Short task »
Copy out, exactly and without additions, the lines from the one that contains "Recreate this scene" to the one that contains "R = math.radians", both ends included.

== Information provided

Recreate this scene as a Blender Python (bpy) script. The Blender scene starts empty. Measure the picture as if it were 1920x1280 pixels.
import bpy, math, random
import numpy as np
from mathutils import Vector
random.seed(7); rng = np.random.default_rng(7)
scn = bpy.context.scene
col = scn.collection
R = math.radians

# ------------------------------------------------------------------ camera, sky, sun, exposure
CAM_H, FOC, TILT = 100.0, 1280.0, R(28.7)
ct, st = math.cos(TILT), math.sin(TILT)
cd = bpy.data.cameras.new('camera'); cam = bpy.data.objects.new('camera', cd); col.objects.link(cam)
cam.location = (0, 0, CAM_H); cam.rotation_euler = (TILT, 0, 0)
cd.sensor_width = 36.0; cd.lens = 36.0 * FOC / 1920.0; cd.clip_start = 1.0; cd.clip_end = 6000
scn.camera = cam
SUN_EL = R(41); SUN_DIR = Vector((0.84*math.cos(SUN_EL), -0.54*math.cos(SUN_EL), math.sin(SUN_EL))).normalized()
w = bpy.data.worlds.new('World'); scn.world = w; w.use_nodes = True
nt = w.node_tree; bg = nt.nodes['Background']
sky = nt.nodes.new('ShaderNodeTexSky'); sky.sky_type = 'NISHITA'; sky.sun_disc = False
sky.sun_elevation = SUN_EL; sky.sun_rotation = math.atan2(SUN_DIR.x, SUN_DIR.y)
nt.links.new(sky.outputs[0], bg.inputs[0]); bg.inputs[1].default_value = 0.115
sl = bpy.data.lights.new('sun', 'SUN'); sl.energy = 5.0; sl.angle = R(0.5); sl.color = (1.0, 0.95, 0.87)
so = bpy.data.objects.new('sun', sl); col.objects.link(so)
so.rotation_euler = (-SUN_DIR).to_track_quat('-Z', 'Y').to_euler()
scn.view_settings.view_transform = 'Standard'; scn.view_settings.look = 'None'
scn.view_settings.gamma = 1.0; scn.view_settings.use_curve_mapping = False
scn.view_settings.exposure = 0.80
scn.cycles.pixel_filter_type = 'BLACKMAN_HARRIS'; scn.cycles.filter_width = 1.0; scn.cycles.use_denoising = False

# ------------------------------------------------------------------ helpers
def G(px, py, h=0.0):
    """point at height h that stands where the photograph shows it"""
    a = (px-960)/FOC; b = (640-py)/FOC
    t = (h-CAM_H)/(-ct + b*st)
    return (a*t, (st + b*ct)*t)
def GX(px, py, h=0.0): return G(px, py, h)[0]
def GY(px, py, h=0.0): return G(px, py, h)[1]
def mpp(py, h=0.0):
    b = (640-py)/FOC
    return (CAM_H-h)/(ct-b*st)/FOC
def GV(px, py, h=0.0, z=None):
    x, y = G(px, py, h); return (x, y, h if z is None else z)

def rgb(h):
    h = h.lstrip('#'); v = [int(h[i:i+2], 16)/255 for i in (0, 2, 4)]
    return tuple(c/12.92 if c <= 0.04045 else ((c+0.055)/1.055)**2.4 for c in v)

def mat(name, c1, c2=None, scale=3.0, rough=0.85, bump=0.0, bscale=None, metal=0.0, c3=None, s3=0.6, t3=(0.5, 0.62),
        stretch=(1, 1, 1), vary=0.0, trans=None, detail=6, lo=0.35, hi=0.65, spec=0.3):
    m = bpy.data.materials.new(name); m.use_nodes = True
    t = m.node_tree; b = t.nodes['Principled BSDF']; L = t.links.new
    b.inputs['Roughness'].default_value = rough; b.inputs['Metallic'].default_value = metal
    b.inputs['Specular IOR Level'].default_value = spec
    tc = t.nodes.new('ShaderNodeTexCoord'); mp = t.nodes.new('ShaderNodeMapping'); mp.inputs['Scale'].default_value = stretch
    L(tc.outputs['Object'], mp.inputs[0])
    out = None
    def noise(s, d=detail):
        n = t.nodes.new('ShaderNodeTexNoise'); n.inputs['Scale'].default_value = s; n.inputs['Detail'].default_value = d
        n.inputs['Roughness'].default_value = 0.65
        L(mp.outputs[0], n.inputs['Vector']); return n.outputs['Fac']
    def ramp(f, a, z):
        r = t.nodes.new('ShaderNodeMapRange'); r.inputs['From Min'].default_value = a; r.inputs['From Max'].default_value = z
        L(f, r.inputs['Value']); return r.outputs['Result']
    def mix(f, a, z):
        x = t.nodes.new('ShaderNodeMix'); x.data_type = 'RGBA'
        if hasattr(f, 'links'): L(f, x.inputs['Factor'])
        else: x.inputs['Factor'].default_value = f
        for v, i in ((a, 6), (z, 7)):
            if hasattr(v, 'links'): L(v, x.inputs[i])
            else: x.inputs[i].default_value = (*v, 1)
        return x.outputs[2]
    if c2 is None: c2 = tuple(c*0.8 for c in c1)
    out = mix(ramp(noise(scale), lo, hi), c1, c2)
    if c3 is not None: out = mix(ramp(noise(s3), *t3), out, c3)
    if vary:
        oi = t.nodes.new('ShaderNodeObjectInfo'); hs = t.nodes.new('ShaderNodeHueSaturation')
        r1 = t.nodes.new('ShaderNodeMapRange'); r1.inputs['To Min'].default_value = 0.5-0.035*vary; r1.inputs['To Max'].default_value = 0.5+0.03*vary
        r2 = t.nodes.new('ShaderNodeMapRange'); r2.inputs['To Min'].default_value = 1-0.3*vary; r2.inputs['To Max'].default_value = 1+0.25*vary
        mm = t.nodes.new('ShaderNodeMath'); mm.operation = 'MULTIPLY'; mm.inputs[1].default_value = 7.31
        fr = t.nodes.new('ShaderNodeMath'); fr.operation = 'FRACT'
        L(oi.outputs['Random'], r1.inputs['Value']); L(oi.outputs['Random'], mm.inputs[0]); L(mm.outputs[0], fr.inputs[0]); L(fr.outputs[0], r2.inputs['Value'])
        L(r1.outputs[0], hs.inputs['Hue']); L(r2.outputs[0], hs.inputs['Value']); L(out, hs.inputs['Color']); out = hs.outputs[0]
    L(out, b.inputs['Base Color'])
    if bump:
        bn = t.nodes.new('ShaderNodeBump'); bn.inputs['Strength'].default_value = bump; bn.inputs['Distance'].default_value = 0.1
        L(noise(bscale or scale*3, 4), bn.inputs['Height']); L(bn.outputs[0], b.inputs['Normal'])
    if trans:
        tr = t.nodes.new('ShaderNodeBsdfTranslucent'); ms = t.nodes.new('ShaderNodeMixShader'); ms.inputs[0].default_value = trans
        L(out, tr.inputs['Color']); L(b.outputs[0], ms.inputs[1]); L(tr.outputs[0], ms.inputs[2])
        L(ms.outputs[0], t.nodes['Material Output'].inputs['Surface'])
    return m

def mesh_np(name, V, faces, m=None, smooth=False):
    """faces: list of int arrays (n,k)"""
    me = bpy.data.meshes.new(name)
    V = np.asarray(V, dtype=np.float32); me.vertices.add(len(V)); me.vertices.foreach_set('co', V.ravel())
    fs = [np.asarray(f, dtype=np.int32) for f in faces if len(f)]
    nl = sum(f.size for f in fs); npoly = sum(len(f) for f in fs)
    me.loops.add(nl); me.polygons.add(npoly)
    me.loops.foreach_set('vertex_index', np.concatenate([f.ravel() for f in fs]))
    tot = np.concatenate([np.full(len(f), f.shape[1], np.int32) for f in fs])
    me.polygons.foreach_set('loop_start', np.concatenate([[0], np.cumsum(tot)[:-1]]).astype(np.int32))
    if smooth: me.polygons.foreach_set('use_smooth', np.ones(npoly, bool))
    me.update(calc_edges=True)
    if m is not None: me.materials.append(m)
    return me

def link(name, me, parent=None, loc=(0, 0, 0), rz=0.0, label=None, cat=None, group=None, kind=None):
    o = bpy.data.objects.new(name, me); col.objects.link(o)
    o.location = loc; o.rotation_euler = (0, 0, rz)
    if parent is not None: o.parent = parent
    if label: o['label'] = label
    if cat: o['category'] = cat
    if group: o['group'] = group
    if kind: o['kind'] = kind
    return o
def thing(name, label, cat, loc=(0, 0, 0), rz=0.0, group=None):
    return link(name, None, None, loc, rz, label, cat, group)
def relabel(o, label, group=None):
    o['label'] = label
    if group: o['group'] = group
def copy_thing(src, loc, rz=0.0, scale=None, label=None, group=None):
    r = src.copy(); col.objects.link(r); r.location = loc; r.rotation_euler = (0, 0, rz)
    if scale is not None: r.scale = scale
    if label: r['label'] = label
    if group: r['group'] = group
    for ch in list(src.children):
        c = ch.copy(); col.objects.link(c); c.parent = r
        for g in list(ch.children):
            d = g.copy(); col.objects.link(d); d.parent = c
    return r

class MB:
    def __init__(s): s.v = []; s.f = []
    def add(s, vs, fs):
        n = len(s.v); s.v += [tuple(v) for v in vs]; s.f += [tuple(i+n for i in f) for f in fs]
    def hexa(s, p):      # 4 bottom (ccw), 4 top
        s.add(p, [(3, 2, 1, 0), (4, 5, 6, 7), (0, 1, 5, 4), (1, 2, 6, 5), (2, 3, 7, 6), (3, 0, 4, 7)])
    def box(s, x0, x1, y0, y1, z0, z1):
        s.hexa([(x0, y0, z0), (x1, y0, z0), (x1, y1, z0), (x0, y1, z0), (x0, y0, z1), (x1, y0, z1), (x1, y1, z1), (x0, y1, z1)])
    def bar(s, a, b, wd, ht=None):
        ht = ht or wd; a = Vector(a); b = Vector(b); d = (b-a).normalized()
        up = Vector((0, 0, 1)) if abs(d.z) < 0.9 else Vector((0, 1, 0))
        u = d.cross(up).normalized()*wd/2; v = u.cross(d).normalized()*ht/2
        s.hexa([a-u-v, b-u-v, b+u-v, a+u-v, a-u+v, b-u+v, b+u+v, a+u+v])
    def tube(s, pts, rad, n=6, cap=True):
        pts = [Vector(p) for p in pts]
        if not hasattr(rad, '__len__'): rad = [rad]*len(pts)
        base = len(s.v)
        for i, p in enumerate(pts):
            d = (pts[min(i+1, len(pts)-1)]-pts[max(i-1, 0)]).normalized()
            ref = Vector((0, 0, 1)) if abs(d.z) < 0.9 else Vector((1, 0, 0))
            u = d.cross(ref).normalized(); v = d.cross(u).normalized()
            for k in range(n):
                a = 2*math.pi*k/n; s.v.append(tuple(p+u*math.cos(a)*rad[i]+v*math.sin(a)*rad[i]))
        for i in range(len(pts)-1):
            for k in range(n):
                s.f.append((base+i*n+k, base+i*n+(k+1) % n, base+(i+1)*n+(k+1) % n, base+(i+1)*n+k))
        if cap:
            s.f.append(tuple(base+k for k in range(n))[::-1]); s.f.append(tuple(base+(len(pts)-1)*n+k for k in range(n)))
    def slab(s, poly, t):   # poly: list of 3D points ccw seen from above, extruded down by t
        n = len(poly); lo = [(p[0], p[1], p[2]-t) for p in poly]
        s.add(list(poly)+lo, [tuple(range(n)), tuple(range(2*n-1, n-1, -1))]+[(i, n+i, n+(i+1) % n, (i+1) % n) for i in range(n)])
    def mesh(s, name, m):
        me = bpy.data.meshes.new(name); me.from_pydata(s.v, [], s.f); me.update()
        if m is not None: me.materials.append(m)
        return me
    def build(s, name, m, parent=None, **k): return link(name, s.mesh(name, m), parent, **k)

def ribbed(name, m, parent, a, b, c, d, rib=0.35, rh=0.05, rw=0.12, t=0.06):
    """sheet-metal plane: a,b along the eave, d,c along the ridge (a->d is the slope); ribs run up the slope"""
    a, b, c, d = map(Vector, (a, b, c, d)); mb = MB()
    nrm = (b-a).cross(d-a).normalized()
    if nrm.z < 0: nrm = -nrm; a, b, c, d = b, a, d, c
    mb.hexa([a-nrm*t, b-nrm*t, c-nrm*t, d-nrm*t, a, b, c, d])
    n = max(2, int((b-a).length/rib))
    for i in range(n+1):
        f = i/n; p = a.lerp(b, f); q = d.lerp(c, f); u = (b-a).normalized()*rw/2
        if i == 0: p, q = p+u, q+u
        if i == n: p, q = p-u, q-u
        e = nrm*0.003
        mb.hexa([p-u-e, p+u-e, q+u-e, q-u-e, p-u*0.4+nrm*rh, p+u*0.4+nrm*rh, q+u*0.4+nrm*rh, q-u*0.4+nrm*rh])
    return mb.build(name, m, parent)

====
== Information provided

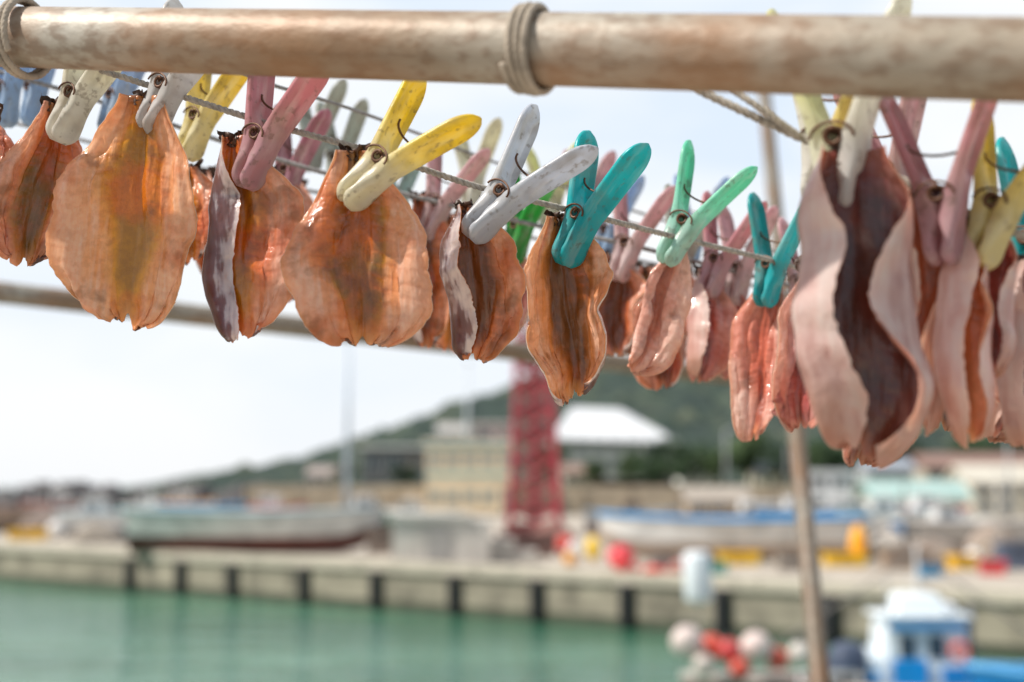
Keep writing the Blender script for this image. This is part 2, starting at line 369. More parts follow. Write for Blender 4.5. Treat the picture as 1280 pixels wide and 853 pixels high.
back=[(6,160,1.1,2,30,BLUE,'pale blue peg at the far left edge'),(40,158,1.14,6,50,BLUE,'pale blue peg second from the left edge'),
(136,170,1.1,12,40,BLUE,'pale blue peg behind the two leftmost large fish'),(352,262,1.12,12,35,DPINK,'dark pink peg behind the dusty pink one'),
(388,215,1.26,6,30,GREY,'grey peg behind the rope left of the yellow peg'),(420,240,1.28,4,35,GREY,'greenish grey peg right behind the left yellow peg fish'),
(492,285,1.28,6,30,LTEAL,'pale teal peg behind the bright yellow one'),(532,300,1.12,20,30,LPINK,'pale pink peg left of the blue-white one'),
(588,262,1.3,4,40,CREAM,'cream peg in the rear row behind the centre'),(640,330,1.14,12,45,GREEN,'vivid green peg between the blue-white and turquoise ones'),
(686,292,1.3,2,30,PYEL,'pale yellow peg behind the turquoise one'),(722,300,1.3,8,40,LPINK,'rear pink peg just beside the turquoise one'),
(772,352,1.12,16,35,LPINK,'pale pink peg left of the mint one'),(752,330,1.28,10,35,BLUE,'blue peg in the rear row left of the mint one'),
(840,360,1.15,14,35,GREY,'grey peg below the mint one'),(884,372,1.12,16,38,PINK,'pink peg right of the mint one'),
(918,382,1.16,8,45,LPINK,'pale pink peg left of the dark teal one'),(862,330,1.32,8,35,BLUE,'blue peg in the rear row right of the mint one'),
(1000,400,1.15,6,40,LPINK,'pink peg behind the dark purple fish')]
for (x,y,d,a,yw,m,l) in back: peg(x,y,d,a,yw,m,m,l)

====

Complete response »
Recreate this scene as a Blender Python (bpy) script. The Blender scene starts empty. Measure the picture as if it were 1920x1280 pixels.
import bpy, math, random
import numpy as np
from mathutils import Vector
random.seed(7); rng = np.random.default_rng(7)
scn = bpy.context.scene
col = scn.collection
R = math.radians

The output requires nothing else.